Argentina is especially vulnerable to foreign exchange movements. The Argentine peso depreciated by more than 75% against the US dollar in 2018 and the annual inflation rate is forecast at 30%. As a result, the government has been forced to put in place an emergency agreement with the IMF and increase interest rates to 45% - the highest levels in the world.

The peso devaluation diminishes earnings in dollar terms for producers and pushes up the cost of importing goods and services, for example oil and gas rigs.

The increase in the interest rates, meanwhile, makes it harder to finance oil and gas projects. Higher borrowing costs mean upstream companies need higher gas prices for their projects to be economically viable.

High interest rates also make it more difficult to finance associated infrastructure projects which are often a key part of a project’s business case. A revamped train line might lower logistics costs, for example, while new pipelines or gas storage might be essential to service demand and provide flexibility.

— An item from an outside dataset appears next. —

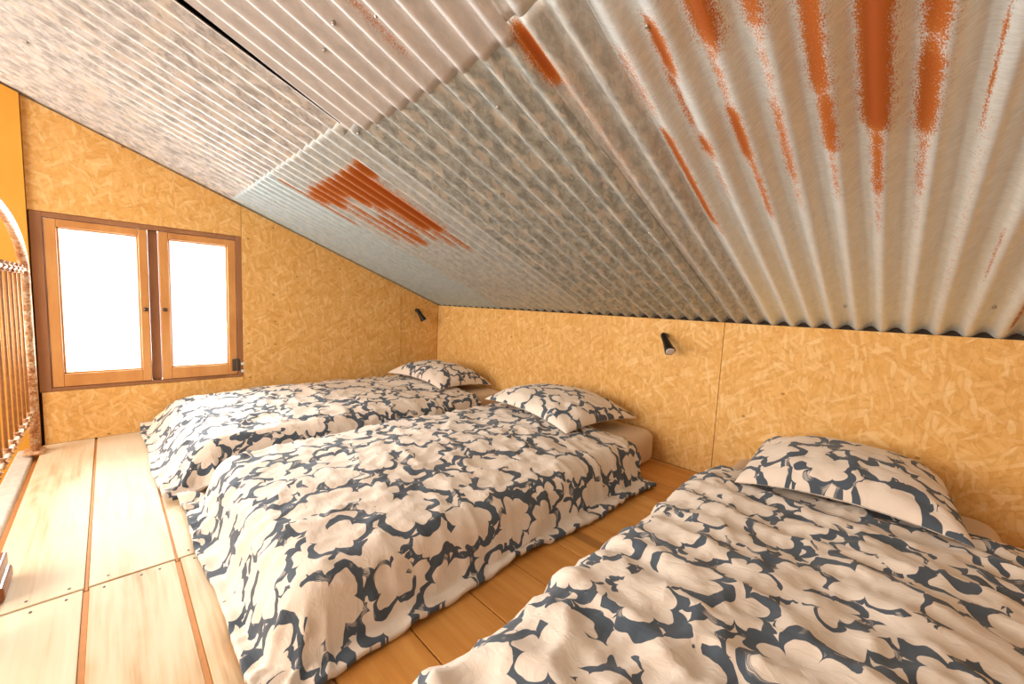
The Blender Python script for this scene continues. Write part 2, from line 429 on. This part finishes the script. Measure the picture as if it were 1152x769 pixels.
def build_ceiling():
    PITCH, CREST, AMP = .077, 3.090, .0112
    # (x0, x1, y0(high end), y1(low end), lift, tint, spangle, brushed)
    sheets = [
        (-.10, 1.744, -3.40, -1.60, .0014, (0.557, 0.556, 0.550), .95, .05),
        (1.748, 2.545, -3.40, -1.58, .0016, (0.614, 0.607, 0.605), .25, .05),
        (2.535, 3.455, -3.40, -1.615, .0014, (0.653, 0.678, 0.682), .3, .2),
        (-.10, .865, -1.64, .10, .000, (0.499, 0.612, 0.665), .3, .05),
        (.855, 1.755, -1.64, .10, .0006, (0.509, 0.556, 0.561), .55, .05),
        (1.745, 2.545, -1.61, .10, .000, (0.413, 0.449, 0.435), .9, .05),
        (2.535, 2.715, -1.615, .10, .0010, (0.499, 0.525, 0.512), .65, .1),
        (2.705, 3.455, -1.64, .10, .0006, (0.740, 0.835, 0.880), .12, 1.0),
        (3.445, XE+.02, -3.40, .10, .0016, (0.595, 0.658, 0.682), .4, .6),
    ]
    # rust: (x, y top, y bottom, half width, strength)
    rust = [
        (2.800, -1.50, -1.37, .013, 1.0), (2.789, -1.40, -1.20, .010, .55), (2.800, -1.20, -1.12, .015, .85), (2.80, -1.12, -.95, .010, .42),
        (2.726, -1.25, -.84, .012, .95), (2.722, -1.48, -1.28, .020, .42), (2.735, -1.0, -.78, .01, .5),
        (2.887, -1.60, -1.40, .022, .95), (2.880, -1.42, -1.26, .012, .5), (2.880, -1.26, -1.08, .013, .95), (2.886, -1.10, -.84, .011, .6),
        (2.962, -1.58, -1.40, .018, .75), (2.961, -1.40, -1.24, .011, .42), (2.959, -1.25, -.97, .012, .6), (2.96, -1.0, -.86, .01, .4),
        (3.036, -1.62, -1.22, .016, .85), (3.041, -1.24, -1.06, .014, .8), (3.042, -1.06, -.90, .010, .45),
        (3.115, -1.62, -1.10, .019, 1.15), (3.117, -1.12, -.88, .011, .7), (3.117, -.90, -.72, .009, .4),
        (3.187, -1.60, -1.27, .017, .85), (3.186, -1.27, -1.06, .015, .9), (3.187, -1.08, -.85, .009, .5), (3.187, -.85, -.7, .008, .3),
        (2.553, -1.60, -1.45, .018, 1.1), (2.575, -1.50, -1.10, .022, .34), (2.57, -1.2, -.5, .018, .25),
        (3.262, -1.30, -1.05, .003, .6), (3.343, -.70, -.42, .0028, .6), (3.447, -.35, -.06, .004, .7), (3.27, -1.1, -.3, .008, .22),
        (2.232, -2.40, -1.66, .009, .40),
        (.842, -1.60, -1.16, .006, .62), (1.205, -1.05, -.92, .01, .9),
    ]
    # patch of rust on the middle sheet, one streak per corrugation
    for k, (x, a, b, wd, s) in enumerate([
            (.945, -1.47, -1.36, .03, .95), (1.02, -1.49, -1.30, .03, 1.0), (1.10, -1.49, -1.33, .03, 1.0), (1.175, -1.49, -1.36, .03, 1.0),
            (1.25, -1.49, -1.27, .03, 1.0), (1.33, -1.49, -1.22, .03, 1.05), (1.405, -1.49, -1.03, .032, 1.05), (1.48, -1.49, -1.00, .032, 1.05),
            (1.545, -1.50, -1.40, .02, .95), (1.02, -1.30, -.98, .02, .45), (1.10, -1.33, -.90, .02, .62), (1.175, -1.2, -.90, .02, .8), (1.25, -1.27, -.98, .02, .55),
            (1.33, -1.22, -.92, .02, .55), (1.405, -1.03, -.85, .02, .5), (1.48, -1.0, -.80, .02, .45), (1.56, -1.38, -.9, .01, .28)]):
        rust.append((x-.010, a, b, wd*1.25, s+(.14 if s < .9 else 0)))
    V, F, RU, SP, TI, BR = [], [], [], [], [], []
    cosn = 1/math.sqrt(1+TAN*TAN)
    for (x0, x1, y0, y1, lift, tint, spang, brush) in sheets:
        nx = max(4, int((x1-x0)/PITCH*14)); ny = max(4, int((y1-y0)/.02))
        X = np.linspace(x0, x1, nx+1); Y = np.linspace(y0, y1, ny+1)
        XX, YY = np.meshgrid(X, Y, indexing='ij')
        if x0 == 1.748:   # this sheet stops short of its neighbour and leaves a dark open joint, wider uphill
            XX = XX + .012*np.clip((-1.63-YY)/.45, 0, 1)*np.clip((x0+.05-XX)/.05, 0, 1)
        wave = AMP*np.cos(2*np.pi*(XX-CREST)/PITCH)
        # slow waviness and dents of thin sheet
        wob = .0025*np.sin(XX*2.3+YY*1.7+lift*900) + .0012*np.sin(XX*7.1-YY*5.3)
        h = wave + AMP + lift + np.where(YY < -.15, wob*np.clip((-.15-YY)*3, 0, 1), 0)
        ZZ = HK - TAN*YY + h*cosn - .002
        YP = YY + h*cosn*TAN
        R = np.zeros_like(XX)
        for (rx, ra, rb, rw, s) in rust:
            if ra < y0-.2 or rb > y1+.2 and False: pass
            ex = np.exp(-((XX-rx)/(rw*1.2))**2 * .9)
            ey = 1/(1+np.exp(-(YY-ra)/.010)) * 1/(1+np.exp((YY-rb)/.014))
            R = np.maximum(R, s*ex*ey)
        base = len(V)
        V.extend(np.stack([XX, YP, ZZ], -1).reshape(-1, 3).tolist())
        n2 = ny+1
        idx = np.arange((nx+1)*n2).reshape(nx+1, n2) + base
        F.extend(np.stack([idx[:-1, :-1], idx[1:, :-1], idx[1:, 1:], idx[:-1, 1:]], -1).reshape(-1, 4).tolist())
        N = (nx+1)*n2
        RU.extend(R.reshape(-1).tolist()); SP.extend([spang]*N); TI.extend([*tint, 1.0]*N); BR.extend([brush]*N)
    me = bpy.data.meshes.new('ceiling'); me.from_pydata(V, [], F); me.update()
    for nm, dat in (('rust', RU), ('spangle', SP), ('brushed', BR)):
        a = me.attributes.new(nm, 'FLOAT', 'POINT'); a.data.foreach_set('value', dat)
    a = me.attributes.new('tint', 'FLOAT_COLOR', 'POINT'); a.data.foreach_set('color', TI)
    o = structure(link('ceiling', me, M_METAL, None, True))
    md = o.modifiers.new('thickness', 'SOLIDIFY'); md.thickness = .0012; md.offset = 1
    # roof deck above the sheets keeps daylight out of the laps
    bm = B(); t0, t1 = -3.45, .14
    prism(bm, [(t0, roof(t0)+.04), (t1, roof(t1)+.04), (t1, roof(t1)+.09), (t0, roof(t0)+.09)], 0, -.16, XE+.05)
    structure(obj('ceiling_deck', bm, M_DARK))
    # screw heads through the sheets
    rnd = random.Random(2)
    for x, y in [(2.139, -1.815), (2.003, -1.786), (2.26, -1.765), (1.760, -1.581), (2.492, -.813), (3.017, -.182), (3.392, -.21), (2.364, -1.469), (2.416, -.728),
                 (.760, -2.405), (2.265, -.710), (2.225, -.822), (1.9, -.19), (2.2, -.19), (2.55, -.19), (.45, -1.5), (2.79, -1.475)]:
        wv = AMP*math.cos(2*math.pi*(x-CREST)/PITCH) + AMP
        c = Vector((x, y, roof(y) + wv*cosn - .002)); nrm = Vector((0, -TAN, -1)).normalized()
        b = B(); tube(b, [c - nrm*.006, c + nrm*.002, c + nrm*.004], [.0048, .0048, .003], 10)
        obj('screw_head', b, M_STEEL, o, True)
build_ceiling()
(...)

How could the situation affect the region?

Developments in Argentina’s upstream may have significant impacts in the region.

If Argentina achieves its goal of making Vaca Muerta competitive, domestic shale production could absorb demand otherwise met by imports. According to the government, the target is to produce Vaca Muerta gas at USD 3/MMBtu, down from the average price of USD 4-5/MMBtu this year. The evidence suggests that this target might be achievable, with some blocks’ productivity in line with the best plays in the United States.

Argentina will reduce imports from Bolivia – which currently supplies about 20 MMcm/d via pipeline - in the Argentine summer and will start exporting more gas to Chile. This may have a significant effect in the region.

In addition, Argentina is progressively reducing imports of LNG. Argentina is set to import slightly more than 50 cargoes of LNG this year to meet peak winter demand, down from 68 last year and 90 in 2015. The government’s objective is to reduce LNG imports to 35-40 cargoes by the winter of 2019 and 2020 and replace them with output from the Vaca Muerta shale.

The timing and impact of these developments will depend on Argentina’s ability to stabilise its economy and lower financial costs, and to find more outlets for its production. Brazil and Bolivia are also looking to bolster natural gas production, while gas demand in the region is not forecast to grow significantly. Ultimately, the region could eventually face an oversupply problem.